Excerpted data —
•••
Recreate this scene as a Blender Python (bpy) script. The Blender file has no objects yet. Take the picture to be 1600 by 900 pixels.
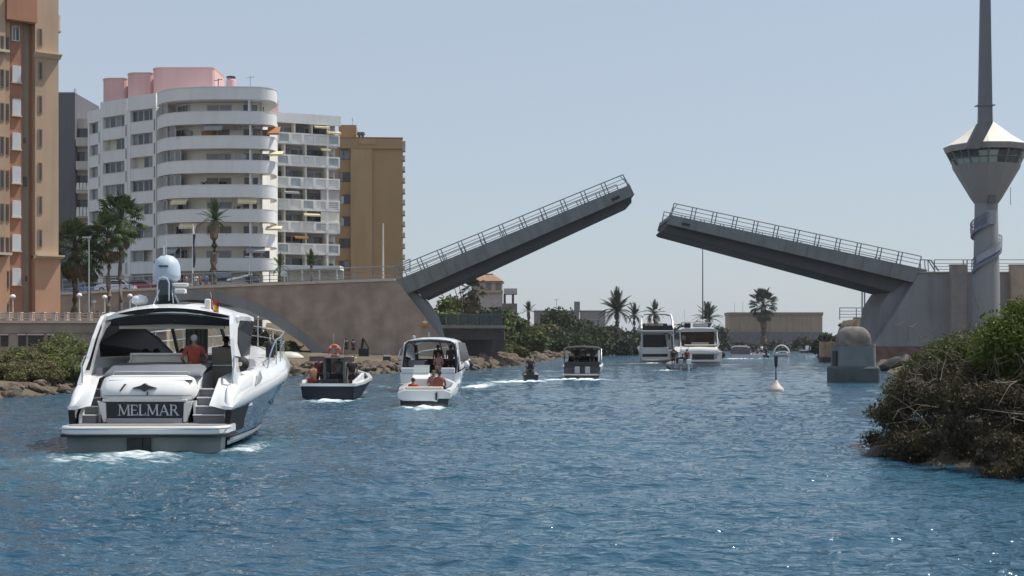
•••
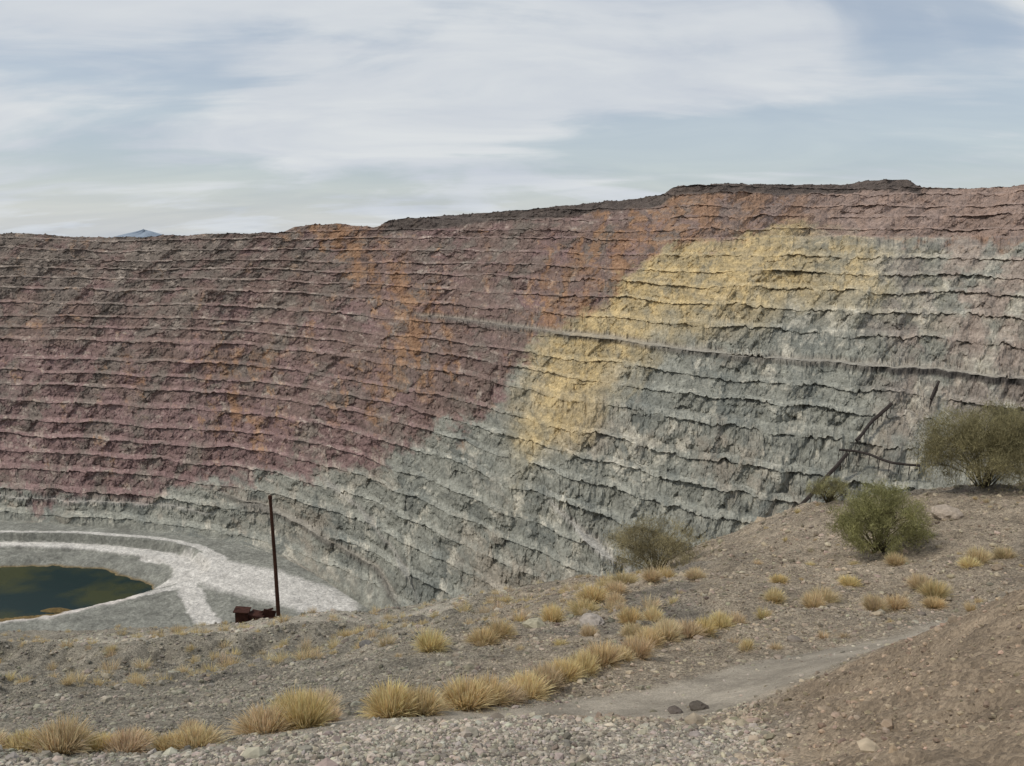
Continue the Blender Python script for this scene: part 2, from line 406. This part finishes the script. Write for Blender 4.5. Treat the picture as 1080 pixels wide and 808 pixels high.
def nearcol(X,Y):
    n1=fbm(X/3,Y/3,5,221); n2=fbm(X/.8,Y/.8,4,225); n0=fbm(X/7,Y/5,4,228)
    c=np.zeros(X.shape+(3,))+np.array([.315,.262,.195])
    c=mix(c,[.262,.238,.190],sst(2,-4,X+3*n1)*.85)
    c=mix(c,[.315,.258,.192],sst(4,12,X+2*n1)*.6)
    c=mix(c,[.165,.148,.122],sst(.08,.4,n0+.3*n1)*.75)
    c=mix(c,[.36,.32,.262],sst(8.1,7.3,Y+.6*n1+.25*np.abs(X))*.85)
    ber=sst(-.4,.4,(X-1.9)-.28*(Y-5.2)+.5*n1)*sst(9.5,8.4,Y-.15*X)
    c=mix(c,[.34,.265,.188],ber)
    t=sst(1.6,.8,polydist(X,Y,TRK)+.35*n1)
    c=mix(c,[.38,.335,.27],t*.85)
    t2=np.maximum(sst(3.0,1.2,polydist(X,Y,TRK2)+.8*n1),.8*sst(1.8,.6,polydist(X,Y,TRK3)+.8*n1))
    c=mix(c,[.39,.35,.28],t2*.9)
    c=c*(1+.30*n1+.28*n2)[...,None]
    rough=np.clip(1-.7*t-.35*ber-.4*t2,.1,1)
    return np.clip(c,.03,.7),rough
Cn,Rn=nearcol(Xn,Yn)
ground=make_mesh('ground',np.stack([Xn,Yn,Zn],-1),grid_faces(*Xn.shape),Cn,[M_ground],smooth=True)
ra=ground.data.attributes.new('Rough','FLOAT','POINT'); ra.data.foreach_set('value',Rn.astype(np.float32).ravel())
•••
Requirement — From the listing above, pick out every line containing "this".

Task result —
Recreate this scene as a Blender Python (bpy) script. The Blender file has no objects yet. Take the picture to be 1600 by 900 pixels.
Continue the Blender Python script for this scene: part 2, from line 406. This part finishes the script. Write for Blender 4.5. Treat the picture as 1080 pixels wide and 808 pixels high.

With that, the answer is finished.